Elizondo, 30, hails from the Los Angeles area, and when it came time for college, he set out to learn more about the world beyond these shores by enrolling in San Diego State's international-studies program. Along the way, he stumbled into journalism via the campus newspaper, The Daily Aztec. This experience helped him land journalism internships at KFMB-TV, a CBS station in San Diego, and 60 Minutes in Washington, where he was assigned to assist the late Trevor Nelson, a producer for correspondent Lesley Stahl.
CBS went on to use Elizondo for coverage of the 1996 Bill Clinton-Bob Dole presidential debate in San Diego, and he subsequently toiled behind the scenes at the San Diego Union-Tribune. Then, in 1999, he moved to Colorado to seek a master's degree at the University of Denver's Graduate School of International Studies. To earn tuition cash, he drifted back to TV in 2000, signing on as an assistant news director with Fox's Channel 31. News director Bill Dallman remembers Elizondo as an "excellent employee," adding, "It doesn't surprise me that he would end up in an international journalism venue, although that particular one is probably surprising to us all. Hopefully, he'll ensure balance, and maybe provide them with some perspective to help bridge the PR gap a lot of people feel they have."
Despite the ideological gulf between Fox and Al-Jazeera, Elizondo has only good things to say about his time at Channel 31. Likewise, he speaks in glowing terms of his four-plus years at 7 News, where he was occasionally given the opportunity to help assemble stories with global roots. He's particularly proud of a series helmed by anchor Anne Trujillo about three families whose sons died in the Iraq war, for which he did many of the pre-interviews. "Gabe worked on his own on many occasions, pushing me to look for ways to find relevance locally in international stories," says Channel 7 news director Byron Grandy. "And I respected and applauded him for it."

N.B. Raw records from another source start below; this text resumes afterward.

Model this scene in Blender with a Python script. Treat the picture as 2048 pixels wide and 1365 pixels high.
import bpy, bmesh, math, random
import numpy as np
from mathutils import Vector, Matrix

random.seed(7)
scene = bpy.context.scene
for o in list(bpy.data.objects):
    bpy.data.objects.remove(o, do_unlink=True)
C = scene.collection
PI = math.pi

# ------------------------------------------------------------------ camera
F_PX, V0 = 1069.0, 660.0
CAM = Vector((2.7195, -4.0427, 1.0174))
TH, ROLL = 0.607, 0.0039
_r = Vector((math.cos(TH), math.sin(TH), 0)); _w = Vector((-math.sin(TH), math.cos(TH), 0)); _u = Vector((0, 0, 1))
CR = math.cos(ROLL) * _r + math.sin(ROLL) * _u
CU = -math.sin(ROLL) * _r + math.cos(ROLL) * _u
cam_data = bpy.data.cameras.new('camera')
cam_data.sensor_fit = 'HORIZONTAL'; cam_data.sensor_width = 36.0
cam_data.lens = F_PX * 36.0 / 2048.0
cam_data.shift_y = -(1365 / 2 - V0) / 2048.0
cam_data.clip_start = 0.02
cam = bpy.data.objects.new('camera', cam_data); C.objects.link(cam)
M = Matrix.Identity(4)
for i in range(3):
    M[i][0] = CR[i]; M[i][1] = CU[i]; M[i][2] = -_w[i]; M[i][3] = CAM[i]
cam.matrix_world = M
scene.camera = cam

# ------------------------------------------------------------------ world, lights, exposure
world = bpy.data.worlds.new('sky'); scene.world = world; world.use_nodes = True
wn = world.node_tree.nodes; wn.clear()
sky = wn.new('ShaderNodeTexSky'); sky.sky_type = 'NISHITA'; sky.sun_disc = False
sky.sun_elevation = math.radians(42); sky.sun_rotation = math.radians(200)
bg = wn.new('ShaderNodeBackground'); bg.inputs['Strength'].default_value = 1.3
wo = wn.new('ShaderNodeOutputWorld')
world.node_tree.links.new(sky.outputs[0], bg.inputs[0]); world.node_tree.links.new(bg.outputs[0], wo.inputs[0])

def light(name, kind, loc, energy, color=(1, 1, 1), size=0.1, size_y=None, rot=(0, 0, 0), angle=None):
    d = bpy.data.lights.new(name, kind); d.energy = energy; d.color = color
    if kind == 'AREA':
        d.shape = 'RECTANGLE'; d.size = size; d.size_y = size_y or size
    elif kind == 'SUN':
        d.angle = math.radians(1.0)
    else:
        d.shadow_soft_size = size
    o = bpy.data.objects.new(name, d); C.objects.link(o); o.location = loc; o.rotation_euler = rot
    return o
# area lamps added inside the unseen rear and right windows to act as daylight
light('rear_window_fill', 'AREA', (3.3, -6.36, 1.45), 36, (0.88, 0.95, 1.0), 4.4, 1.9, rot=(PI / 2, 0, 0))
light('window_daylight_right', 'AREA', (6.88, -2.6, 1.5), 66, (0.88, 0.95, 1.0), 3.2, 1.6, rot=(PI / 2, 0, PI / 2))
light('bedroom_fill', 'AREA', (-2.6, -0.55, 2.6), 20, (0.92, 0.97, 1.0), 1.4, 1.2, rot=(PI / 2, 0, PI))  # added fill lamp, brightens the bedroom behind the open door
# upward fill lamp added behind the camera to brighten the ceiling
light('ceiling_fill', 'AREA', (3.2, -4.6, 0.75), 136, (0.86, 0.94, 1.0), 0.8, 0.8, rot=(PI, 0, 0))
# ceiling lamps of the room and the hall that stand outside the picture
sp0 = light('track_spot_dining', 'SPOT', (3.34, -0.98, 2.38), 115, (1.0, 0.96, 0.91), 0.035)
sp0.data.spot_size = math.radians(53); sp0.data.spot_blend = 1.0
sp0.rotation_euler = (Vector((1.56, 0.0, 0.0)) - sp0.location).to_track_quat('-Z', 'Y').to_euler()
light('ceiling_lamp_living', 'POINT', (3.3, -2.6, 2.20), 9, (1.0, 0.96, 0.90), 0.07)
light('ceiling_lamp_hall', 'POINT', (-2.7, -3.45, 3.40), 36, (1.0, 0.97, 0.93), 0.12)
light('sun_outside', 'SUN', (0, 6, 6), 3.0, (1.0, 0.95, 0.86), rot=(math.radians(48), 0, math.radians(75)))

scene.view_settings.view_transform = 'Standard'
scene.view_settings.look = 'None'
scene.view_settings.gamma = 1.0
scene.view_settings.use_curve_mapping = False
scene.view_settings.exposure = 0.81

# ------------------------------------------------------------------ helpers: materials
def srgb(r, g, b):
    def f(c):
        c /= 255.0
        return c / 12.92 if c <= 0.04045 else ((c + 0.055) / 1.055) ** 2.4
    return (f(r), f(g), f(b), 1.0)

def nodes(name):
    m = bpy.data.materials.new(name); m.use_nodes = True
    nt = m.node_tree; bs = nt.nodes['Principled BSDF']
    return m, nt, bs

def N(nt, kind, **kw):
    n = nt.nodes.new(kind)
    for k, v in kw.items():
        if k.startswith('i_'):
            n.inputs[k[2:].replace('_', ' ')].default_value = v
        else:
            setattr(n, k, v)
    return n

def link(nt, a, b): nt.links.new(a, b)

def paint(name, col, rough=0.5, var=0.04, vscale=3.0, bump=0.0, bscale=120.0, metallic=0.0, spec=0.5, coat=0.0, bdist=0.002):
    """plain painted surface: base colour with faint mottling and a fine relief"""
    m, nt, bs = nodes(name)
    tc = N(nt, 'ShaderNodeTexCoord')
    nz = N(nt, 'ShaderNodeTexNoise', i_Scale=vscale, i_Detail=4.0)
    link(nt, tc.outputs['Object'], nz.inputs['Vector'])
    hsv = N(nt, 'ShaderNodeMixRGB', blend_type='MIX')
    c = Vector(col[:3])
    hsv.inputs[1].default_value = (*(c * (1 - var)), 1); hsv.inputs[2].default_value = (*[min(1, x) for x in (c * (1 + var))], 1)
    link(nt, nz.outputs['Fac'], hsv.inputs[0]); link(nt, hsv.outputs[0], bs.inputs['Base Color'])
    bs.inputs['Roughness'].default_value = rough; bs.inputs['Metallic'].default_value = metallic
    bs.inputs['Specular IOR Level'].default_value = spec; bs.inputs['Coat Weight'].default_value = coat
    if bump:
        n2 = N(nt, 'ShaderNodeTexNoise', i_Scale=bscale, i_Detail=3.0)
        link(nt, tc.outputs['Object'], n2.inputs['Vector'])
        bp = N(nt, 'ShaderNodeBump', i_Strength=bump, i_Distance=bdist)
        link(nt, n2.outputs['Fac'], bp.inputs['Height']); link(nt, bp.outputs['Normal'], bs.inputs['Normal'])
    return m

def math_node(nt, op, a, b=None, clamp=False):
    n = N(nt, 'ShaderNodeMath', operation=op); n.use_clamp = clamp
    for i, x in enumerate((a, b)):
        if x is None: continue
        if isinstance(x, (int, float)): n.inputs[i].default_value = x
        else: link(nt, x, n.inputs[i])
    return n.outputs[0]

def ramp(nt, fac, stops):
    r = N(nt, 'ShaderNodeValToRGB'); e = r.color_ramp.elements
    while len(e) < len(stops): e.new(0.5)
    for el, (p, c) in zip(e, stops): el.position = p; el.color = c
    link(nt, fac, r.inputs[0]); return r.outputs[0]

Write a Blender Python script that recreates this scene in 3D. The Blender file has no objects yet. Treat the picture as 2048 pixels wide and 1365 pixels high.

Even so, Elizondo's international-news itch was hard to scratch from Denver. That's a big reason he and his wife, Maria Helena Romero, a native of Colombia whom he met at DU, made the quizzical choice to spend three weeks backpacking -- yes, backpacking -- through Jordan, Syria and Lebanon in 2003, shortly after coalition forces occupied Baghdad.
"Everyone at Channel 7 thought I was crazy," he acknowledges. "But I really wanted to see for myself what the region was like during a tumultuous time, and I came away with a profound belief that the images most Americans are seeing of the Arab world are not an accurate representation. If they'd wanted to kill me because I was an American, they could have done it a thousand times over. But everywhere we went, we met the most hospitable, the friendliest, the most interesting people I ever could have imagined."